Auspiciously, while NAFTA was being negotiated, Haverty was elected KCS president, with permission to pursue what Stilwell had failed to accomplish. By 2005, the KCS minority control of the Mexican railway operating concession Haverty obtained at auction in 1996 grew to 100%, and there occurred right-of-way rehabilitation and a name change to Kansas City Southern de México (KCSM).

With ownership, also of Texas-Mexican (Tex-Mex) Railway and its International Bridge spanning the Rio Grande River between Laredo, Texas, and Nuevo Laredo, Mexico, KCS forms, through a marketing alliance with Canadian National (CN), a near seamless NAFTA railroad. It stretches from Canada’s Pacific and Atlantic coasts via CN track into the U.S., then south along CN subsidiary Illinois Central (IC), connecting then with KCS, Tex-Mex and KCSM.

A proposed BNSF-CN merger, which could have cut KCS out of the U.S. portion of the marketing alliance, was scuttled in 2000 by a Surface Transportation Board (STB)-imposed merger moratorium pending the writing of less-favorable rail merger rules. BNSF, however, still connects at Laredo with Tex-Mex and KCSM, while both BNSF and UP have numerous alternative cross-border connections with Ferrocarril Mexicano (Ferromex), in which UP has a minority interest. But it’s not the NAFTA railroad of which KCS is a part.

That efficient KCS-CN marketing alliance fuels future merger speculation, but no formal Class I merger application has been made to the STB since imposition of those tougher merger standards two decades ago. Notably, however, the tougher standards specifically exempted — as sought by Haverty — only KCS, the smallest of Class I railroads, meaning an easier evidentiary standard in a KCS merger with another Class I.

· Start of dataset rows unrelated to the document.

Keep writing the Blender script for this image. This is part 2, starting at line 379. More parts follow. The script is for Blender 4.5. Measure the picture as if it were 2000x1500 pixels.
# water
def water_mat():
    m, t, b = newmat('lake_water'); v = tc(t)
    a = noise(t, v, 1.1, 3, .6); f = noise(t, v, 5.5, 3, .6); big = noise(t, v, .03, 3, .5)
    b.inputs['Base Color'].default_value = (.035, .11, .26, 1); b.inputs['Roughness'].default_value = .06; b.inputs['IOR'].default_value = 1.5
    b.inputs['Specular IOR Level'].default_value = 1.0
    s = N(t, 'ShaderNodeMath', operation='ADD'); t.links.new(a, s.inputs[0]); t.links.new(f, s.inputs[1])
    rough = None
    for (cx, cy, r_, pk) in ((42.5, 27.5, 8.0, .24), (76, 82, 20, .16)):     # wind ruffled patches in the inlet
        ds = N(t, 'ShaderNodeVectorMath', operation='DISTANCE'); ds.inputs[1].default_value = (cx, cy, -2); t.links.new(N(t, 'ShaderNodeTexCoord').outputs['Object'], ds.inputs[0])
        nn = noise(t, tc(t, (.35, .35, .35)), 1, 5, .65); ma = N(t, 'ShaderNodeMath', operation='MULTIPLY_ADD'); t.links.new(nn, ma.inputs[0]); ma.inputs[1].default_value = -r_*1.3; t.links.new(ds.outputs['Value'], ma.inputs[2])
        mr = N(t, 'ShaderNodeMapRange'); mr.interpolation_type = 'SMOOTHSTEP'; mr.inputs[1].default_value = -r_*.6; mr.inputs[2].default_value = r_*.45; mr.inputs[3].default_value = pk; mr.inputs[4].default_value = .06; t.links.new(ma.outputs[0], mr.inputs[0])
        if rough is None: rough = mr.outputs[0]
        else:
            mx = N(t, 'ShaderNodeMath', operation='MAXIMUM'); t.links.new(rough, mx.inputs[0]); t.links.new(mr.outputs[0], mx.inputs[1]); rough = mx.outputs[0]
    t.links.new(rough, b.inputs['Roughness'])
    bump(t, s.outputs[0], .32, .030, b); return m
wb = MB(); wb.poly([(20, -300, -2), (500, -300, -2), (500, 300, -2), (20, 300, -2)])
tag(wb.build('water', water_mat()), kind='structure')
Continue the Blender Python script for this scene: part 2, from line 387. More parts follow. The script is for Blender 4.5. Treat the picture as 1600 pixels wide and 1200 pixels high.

Now retired, with energies redirected to a recently obtained minority ownership of the Kansas City Royals baseball team, Haverty is but an observer. Yet whatever the future, the causation will be coupled to the Haverty factor — his enduring pioneering foresight in achieving for all railroads unprecedented traffic growth through more efficient intermodal operations and forging for KCS the long-elusive link to attain more commercial fruits offered by NAFTA.